RECORD EXCERPTS:
§ §
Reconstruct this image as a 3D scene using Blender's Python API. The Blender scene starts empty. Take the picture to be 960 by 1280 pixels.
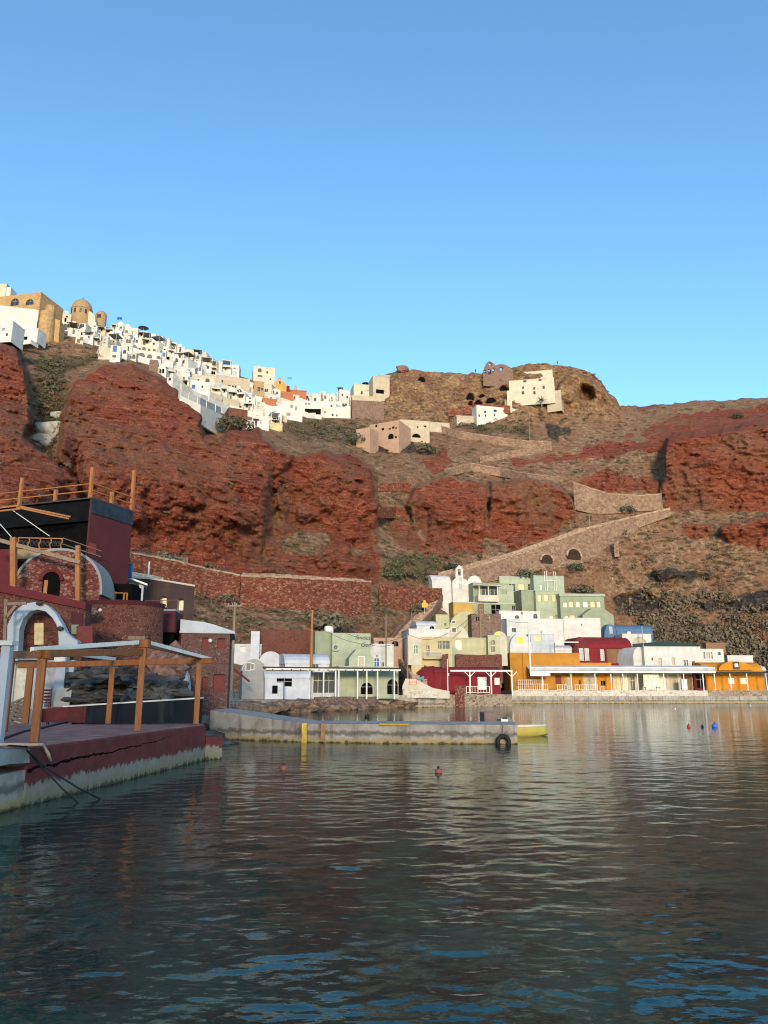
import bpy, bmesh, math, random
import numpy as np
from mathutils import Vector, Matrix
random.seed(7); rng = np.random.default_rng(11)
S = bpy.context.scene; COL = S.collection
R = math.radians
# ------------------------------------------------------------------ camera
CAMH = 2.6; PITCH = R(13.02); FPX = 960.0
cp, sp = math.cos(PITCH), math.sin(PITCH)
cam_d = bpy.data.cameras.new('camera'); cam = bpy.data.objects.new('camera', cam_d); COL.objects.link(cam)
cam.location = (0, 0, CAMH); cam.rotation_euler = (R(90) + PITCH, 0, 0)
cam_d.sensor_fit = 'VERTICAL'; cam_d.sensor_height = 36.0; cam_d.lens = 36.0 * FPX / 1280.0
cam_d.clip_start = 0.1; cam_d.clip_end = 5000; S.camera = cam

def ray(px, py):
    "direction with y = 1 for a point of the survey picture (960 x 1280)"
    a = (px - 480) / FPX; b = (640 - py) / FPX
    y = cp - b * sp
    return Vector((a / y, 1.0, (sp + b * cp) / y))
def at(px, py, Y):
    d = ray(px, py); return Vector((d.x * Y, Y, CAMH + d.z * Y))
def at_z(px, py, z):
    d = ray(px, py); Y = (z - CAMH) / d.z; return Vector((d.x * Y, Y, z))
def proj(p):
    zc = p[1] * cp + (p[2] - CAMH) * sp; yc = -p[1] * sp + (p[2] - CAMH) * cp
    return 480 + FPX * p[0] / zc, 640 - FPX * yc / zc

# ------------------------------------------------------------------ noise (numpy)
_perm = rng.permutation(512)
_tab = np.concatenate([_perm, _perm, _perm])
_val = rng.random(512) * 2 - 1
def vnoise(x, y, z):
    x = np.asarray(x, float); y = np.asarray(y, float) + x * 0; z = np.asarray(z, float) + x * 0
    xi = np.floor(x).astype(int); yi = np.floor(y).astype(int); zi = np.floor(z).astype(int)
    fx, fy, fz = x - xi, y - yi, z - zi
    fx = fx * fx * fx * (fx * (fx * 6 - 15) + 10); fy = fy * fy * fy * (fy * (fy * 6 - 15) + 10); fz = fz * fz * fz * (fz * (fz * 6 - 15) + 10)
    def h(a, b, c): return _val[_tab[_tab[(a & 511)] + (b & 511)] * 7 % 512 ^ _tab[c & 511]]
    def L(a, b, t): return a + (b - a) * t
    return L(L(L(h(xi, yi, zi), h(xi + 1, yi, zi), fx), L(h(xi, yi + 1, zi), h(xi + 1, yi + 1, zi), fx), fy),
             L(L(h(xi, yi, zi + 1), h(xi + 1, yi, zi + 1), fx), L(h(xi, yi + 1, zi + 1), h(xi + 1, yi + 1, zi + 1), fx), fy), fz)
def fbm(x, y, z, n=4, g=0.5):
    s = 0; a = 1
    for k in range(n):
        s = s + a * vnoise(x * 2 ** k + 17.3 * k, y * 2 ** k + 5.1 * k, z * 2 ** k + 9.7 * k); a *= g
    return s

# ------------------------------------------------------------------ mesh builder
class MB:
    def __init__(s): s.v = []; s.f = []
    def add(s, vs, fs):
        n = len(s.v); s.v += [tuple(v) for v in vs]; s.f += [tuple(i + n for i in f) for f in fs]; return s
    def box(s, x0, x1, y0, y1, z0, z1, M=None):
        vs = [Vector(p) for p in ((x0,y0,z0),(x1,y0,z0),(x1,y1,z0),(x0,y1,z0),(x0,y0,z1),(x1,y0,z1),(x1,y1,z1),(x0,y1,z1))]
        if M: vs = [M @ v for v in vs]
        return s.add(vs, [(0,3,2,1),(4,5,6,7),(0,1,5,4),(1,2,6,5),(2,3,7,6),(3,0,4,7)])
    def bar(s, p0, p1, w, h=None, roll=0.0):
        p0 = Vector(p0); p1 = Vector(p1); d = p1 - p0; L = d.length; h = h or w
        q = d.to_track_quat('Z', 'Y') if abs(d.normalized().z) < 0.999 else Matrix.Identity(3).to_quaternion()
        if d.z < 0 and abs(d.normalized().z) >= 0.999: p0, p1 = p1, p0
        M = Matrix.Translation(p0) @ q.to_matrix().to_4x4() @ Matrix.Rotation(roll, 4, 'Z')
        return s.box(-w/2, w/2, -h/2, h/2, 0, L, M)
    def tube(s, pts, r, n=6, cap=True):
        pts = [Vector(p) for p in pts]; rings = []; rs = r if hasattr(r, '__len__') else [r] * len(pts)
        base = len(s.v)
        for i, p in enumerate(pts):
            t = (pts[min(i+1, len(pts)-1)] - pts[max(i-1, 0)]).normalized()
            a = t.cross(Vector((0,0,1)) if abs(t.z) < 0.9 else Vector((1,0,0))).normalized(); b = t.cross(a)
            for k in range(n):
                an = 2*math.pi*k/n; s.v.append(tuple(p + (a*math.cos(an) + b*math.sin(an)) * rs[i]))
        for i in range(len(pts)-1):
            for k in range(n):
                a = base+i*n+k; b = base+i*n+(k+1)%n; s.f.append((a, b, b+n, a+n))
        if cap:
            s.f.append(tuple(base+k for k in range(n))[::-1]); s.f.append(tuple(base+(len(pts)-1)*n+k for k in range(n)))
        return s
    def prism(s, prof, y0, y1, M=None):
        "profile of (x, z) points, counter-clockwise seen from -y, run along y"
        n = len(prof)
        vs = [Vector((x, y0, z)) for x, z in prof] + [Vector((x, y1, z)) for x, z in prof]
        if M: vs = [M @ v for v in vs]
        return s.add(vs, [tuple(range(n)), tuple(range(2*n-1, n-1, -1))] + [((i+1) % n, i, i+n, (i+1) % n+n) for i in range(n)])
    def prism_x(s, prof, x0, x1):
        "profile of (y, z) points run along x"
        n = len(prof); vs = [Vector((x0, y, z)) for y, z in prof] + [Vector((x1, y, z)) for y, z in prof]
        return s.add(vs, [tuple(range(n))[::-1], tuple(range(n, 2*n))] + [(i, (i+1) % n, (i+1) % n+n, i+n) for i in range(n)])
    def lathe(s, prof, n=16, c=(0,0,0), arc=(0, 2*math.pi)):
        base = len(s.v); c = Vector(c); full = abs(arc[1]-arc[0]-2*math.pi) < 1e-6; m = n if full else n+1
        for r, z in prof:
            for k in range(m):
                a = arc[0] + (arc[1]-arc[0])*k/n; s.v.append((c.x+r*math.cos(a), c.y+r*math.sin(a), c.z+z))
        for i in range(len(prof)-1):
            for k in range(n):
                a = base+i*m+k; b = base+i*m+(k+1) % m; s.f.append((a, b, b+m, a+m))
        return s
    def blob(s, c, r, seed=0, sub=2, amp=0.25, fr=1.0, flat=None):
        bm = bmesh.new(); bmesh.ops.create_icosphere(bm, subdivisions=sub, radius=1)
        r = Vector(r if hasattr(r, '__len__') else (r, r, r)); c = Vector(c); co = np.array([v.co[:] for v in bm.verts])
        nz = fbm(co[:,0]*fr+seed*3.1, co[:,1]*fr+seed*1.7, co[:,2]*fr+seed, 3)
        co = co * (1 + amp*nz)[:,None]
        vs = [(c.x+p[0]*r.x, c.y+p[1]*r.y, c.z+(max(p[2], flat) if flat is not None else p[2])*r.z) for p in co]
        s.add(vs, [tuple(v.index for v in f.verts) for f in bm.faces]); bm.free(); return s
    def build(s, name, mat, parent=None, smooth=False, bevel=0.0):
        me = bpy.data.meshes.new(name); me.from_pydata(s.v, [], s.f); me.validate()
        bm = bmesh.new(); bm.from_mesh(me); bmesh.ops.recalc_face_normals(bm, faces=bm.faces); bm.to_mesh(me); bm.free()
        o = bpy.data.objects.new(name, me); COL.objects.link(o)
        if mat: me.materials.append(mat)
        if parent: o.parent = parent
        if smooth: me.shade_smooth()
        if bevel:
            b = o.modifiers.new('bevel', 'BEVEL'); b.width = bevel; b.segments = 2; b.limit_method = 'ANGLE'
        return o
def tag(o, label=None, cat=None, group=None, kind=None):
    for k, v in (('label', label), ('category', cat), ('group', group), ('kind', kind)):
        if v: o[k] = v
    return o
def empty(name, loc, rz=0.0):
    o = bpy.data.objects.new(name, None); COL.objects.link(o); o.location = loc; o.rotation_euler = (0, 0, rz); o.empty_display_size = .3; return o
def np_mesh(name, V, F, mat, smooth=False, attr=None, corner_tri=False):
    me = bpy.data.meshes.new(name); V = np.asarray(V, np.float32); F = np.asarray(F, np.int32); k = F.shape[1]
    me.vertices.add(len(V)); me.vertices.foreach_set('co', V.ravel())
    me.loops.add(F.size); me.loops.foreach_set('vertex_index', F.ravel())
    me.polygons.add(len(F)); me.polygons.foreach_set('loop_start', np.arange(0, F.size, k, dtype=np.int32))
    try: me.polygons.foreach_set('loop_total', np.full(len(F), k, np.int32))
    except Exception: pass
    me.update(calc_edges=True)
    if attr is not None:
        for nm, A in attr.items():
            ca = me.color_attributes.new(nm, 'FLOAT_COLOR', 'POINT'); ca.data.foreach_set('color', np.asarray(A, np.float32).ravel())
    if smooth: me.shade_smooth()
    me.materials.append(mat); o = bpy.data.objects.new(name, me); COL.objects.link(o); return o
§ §
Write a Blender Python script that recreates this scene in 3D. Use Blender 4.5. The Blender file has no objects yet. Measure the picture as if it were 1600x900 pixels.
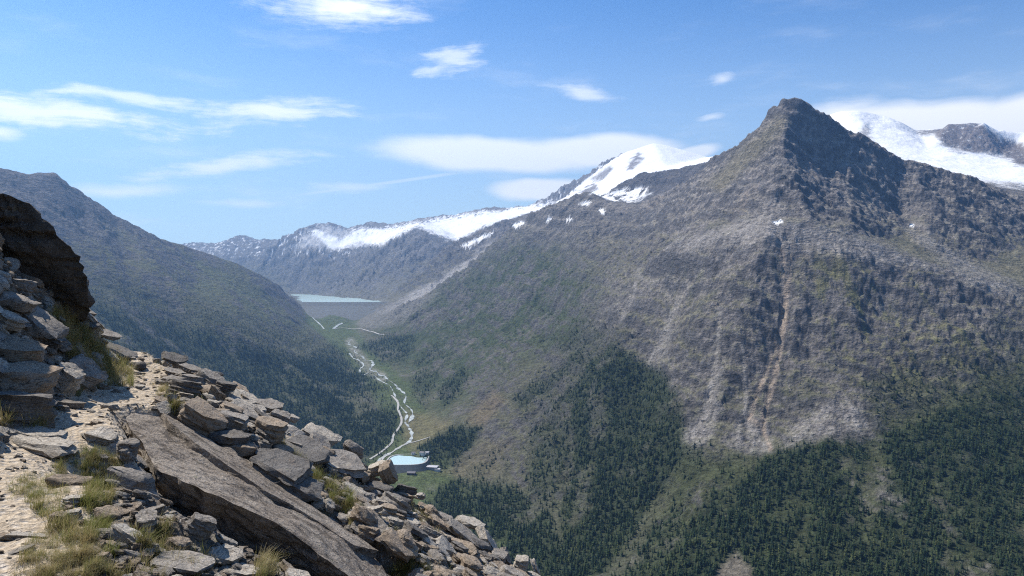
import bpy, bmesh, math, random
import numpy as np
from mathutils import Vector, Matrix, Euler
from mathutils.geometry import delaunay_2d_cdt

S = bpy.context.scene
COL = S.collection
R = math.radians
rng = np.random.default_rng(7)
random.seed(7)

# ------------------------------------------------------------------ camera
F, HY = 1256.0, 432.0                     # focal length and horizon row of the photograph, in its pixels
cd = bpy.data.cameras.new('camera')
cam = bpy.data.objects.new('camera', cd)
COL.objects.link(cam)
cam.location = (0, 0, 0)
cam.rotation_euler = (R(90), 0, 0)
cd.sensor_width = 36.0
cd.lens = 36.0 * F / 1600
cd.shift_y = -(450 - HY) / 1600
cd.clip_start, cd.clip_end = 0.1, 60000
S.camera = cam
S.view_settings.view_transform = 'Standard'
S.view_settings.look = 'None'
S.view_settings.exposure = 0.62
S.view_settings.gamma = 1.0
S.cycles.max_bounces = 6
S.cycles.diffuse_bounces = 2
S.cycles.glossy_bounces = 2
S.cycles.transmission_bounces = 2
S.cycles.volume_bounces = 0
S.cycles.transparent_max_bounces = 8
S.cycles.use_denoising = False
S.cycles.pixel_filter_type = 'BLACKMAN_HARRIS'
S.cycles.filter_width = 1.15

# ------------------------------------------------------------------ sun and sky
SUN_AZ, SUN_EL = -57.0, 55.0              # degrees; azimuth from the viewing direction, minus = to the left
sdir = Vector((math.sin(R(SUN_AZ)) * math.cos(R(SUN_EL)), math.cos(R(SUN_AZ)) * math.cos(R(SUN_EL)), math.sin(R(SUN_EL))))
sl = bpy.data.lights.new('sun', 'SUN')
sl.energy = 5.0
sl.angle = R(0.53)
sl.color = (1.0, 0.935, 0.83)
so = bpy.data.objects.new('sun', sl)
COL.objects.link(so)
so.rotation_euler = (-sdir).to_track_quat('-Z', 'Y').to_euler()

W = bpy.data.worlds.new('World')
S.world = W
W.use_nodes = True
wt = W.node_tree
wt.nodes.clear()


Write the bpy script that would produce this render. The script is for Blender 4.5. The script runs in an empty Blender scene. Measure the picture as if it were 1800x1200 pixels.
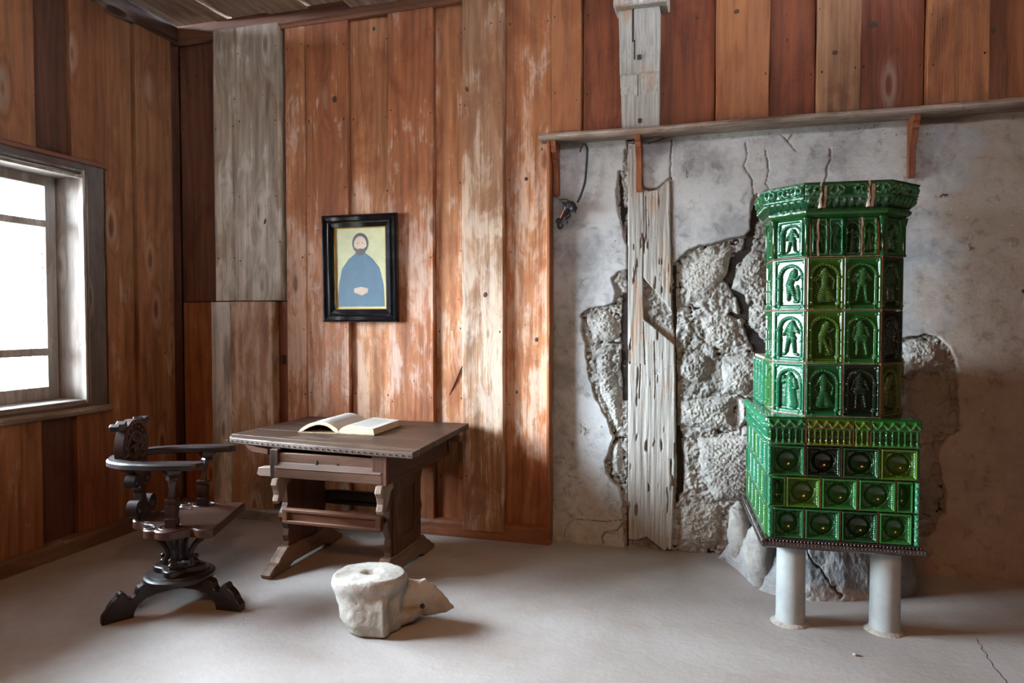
§ §
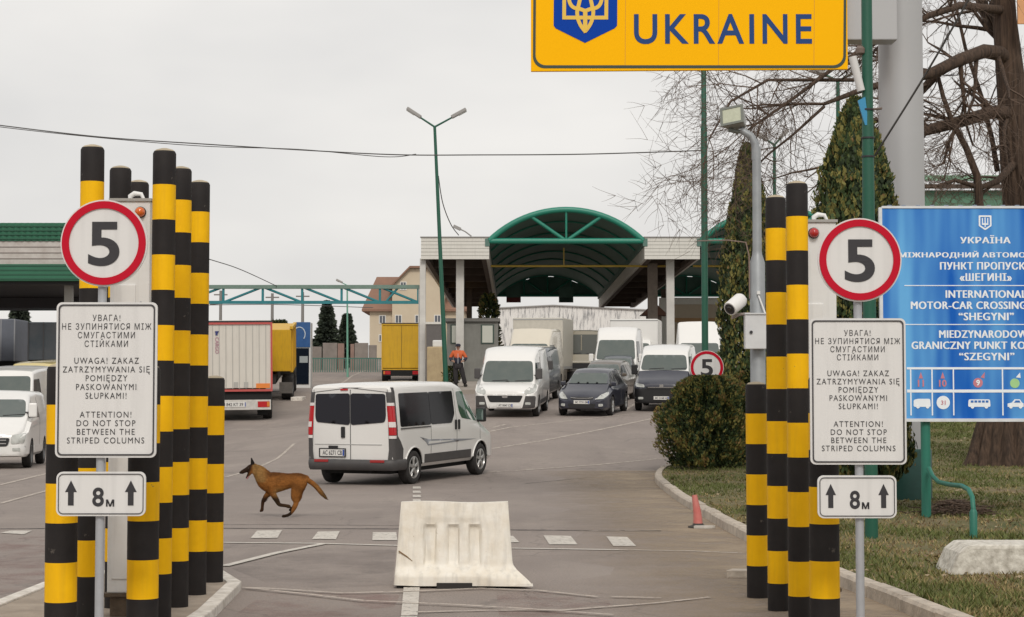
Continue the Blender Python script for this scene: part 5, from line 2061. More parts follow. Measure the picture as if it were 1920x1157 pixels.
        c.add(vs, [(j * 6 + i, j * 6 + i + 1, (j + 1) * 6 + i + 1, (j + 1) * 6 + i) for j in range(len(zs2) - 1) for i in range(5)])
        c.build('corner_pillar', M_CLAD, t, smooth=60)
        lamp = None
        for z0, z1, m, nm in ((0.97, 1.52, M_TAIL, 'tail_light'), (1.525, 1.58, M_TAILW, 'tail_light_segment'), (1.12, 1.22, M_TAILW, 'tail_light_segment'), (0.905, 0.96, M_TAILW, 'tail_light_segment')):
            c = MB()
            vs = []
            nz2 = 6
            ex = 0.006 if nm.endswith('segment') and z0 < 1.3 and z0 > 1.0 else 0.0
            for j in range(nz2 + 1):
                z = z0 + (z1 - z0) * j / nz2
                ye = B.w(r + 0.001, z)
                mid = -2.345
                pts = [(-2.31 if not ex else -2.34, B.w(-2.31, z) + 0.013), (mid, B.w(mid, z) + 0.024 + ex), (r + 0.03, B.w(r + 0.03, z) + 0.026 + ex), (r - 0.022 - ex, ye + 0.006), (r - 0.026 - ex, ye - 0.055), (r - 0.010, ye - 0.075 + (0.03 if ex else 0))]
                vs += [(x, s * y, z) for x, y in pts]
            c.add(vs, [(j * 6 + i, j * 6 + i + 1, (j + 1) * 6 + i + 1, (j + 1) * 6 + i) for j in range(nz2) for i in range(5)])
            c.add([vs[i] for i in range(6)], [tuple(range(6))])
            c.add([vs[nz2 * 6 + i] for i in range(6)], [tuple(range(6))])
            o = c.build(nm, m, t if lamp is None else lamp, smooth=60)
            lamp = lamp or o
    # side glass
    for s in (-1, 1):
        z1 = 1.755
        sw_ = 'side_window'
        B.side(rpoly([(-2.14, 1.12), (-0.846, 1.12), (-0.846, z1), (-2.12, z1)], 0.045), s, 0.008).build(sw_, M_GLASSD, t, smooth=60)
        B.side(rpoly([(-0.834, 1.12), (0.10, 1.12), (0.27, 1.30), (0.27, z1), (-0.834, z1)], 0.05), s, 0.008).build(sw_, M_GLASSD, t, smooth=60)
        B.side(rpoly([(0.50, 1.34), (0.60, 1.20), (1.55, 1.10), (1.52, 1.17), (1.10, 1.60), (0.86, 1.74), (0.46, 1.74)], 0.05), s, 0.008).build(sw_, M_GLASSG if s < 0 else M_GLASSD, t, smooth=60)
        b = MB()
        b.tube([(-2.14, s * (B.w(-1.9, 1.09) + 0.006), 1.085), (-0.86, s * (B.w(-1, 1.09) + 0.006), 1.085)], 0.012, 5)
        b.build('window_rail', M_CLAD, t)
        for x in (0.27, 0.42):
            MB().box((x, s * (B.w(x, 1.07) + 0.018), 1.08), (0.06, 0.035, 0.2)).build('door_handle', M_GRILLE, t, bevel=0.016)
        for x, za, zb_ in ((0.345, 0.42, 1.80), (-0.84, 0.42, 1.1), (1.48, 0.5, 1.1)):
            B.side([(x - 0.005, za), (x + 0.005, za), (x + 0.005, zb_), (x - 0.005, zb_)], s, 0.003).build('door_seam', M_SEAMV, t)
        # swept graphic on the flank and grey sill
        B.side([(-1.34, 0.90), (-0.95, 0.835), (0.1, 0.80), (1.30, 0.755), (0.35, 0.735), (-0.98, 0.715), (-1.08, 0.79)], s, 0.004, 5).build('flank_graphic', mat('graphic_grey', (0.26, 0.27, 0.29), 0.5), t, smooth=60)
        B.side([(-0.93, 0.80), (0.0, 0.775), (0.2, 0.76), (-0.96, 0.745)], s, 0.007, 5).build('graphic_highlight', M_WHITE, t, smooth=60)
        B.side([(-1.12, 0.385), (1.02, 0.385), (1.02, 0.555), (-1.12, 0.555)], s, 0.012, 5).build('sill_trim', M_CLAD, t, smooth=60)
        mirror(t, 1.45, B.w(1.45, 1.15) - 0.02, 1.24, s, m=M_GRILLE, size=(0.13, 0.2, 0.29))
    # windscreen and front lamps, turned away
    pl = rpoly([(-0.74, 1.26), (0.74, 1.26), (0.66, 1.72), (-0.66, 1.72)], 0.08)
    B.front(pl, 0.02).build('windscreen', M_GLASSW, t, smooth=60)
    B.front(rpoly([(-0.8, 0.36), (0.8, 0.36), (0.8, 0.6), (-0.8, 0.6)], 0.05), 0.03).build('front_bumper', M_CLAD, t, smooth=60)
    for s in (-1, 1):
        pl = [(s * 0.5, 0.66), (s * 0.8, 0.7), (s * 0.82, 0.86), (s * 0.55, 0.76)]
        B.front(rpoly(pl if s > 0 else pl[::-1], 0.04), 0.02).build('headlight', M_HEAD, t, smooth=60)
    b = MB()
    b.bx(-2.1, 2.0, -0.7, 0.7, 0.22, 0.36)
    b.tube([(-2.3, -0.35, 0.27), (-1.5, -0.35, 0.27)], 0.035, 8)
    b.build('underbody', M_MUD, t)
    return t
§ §
WHAT IS EXPECTED: Show each line holding the word "that".

ANSWER FOR THIS EXERCISE:
Write a Blender Python script that recreates this scene in 3D. Use Blender 4.5. The Blender file has no objects yet. Measure the picture as if it were 1600x900 pixels.
Write the bpy script that would produce this render. The script is for Blender 4.5. The script runs in an empty Blender scene. Measure the picture as if it were 1800x1200 pixels.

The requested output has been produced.